» **What the exercise asks**
Reply with the count of lines holding "objects", nothing more.
— Begin Supplied information —
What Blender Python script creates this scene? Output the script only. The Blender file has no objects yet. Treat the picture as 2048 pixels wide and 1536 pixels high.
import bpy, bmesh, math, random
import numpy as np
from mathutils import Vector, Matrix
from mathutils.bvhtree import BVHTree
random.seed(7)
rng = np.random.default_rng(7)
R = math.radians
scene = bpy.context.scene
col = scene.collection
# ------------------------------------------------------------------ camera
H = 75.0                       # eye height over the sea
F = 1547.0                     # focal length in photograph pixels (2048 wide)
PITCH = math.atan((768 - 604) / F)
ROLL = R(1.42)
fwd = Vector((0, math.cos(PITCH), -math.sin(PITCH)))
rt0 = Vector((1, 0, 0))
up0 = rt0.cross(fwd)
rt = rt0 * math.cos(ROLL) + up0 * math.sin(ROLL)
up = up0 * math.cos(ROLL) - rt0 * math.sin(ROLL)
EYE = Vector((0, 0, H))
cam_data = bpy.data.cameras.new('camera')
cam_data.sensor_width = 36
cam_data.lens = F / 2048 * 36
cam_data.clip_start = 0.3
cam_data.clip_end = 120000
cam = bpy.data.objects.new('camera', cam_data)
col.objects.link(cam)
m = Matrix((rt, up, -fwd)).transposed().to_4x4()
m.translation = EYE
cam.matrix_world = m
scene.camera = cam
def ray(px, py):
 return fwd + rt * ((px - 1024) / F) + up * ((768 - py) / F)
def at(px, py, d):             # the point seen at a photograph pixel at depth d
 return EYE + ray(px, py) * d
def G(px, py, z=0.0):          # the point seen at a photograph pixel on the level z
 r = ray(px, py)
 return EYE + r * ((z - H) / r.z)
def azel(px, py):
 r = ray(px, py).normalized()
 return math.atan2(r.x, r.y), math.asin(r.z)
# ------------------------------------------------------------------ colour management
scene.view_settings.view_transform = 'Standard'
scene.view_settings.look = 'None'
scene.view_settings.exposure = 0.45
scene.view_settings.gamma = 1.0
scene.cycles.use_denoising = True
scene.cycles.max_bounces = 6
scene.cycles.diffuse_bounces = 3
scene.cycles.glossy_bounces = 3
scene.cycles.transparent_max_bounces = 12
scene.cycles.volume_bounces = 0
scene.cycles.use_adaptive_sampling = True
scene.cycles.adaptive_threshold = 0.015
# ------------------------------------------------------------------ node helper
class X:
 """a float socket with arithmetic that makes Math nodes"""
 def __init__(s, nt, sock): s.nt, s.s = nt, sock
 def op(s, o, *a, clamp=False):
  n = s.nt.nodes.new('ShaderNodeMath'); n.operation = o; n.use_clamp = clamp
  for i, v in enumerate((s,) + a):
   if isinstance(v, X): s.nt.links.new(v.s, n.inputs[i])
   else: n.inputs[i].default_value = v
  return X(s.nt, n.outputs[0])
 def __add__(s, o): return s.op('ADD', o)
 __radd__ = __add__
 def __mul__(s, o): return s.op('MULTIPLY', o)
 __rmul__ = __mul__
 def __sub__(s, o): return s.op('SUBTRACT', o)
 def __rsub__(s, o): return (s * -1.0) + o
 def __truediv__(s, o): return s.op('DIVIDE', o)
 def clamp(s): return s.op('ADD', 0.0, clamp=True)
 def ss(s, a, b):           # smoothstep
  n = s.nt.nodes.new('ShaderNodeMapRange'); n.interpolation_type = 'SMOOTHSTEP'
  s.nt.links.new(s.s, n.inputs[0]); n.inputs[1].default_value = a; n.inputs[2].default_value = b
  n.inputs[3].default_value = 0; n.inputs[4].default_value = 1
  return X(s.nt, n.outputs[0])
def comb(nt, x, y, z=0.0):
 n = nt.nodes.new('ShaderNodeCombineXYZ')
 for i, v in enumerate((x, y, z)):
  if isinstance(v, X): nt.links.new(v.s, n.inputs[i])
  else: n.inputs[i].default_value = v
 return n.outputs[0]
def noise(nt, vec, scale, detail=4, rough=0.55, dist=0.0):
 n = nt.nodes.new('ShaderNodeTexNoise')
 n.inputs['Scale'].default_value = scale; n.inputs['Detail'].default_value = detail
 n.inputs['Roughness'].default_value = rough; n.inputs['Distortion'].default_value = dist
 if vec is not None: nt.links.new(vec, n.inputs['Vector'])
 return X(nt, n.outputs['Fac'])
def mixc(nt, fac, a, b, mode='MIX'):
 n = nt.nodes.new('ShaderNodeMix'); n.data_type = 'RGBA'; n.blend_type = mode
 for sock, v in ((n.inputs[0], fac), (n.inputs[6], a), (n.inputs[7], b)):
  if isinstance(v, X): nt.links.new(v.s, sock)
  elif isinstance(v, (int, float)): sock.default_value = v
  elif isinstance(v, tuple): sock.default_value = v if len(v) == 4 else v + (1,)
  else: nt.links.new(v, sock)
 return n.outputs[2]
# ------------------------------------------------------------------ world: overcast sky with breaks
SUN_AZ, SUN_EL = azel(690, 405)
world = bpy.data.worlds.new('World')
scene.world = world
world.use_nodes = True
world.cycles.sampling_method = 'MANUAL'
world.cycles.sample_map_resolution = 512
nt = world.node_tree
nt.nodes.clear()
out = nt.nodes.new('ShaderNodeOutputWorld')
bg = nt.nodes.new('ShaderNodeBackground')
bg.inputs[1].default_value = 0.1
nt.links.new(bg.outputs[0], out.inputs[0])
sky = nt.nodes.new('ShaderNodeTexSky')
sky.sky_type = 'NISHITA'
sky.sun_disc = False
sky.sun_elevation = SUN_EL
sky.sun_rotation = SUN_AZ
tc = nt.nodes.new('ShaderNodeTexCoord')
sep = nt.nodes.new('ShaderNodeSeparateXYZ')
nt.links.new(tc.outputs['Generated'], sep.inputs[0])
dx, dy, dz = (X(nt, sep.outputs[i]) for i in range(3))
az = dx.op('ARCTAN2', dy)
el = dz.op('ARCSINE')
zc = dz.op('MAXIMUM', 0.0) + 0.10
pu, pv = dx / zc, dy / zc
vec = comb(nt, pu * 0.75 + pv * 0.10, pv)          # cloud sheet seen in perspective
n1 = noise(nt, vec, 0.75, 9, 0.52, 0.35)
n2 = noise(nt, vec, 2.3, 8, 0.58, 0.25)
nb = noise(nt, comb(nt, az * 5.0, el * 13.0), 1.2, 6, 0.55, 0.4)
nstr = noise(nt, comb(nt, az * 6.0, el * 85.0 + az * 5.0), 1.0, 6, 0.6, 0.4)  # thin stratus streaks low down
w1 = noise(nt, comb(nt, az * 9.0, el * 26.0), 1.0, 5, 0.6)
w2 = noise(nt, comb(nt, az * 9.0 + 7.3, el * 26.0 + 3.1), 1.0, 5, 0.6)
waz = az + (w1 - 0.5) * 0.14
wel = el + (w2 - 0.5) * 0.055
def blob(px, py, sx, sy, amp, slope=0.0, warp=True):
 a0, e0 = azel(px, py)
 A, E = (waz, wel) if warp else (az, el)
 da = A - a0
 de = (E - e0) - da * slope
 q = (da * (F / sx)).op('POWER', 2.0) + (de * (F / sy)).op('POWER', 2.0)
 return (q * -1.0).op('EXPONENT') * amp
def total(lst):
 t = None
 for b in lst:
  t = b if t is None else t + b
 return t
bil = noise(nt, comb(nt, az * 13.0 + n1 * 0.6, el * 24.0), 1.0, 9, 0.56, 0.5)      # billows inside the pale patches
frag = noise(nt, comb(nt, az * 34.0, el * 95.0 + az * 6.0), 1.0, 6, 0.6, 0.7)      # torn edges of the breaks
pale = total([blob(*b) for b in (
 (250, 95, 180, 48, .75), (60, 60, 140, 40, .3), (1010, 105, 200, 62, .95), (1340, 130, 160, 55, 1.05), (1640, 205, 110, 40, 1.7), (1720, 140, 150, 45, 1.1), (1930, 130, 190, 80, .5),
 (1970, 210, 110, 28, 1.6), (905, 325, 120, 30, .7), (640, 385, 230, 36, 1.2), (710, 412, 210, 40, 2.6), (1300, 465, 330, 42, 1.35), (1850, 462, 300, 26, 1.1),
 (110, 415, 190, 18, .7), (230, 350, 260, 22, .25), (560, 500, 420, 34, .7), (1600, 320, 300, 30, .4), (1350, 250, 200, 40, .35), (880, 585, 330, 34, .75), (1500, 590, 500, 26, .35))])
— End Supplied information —
» **Solution**
3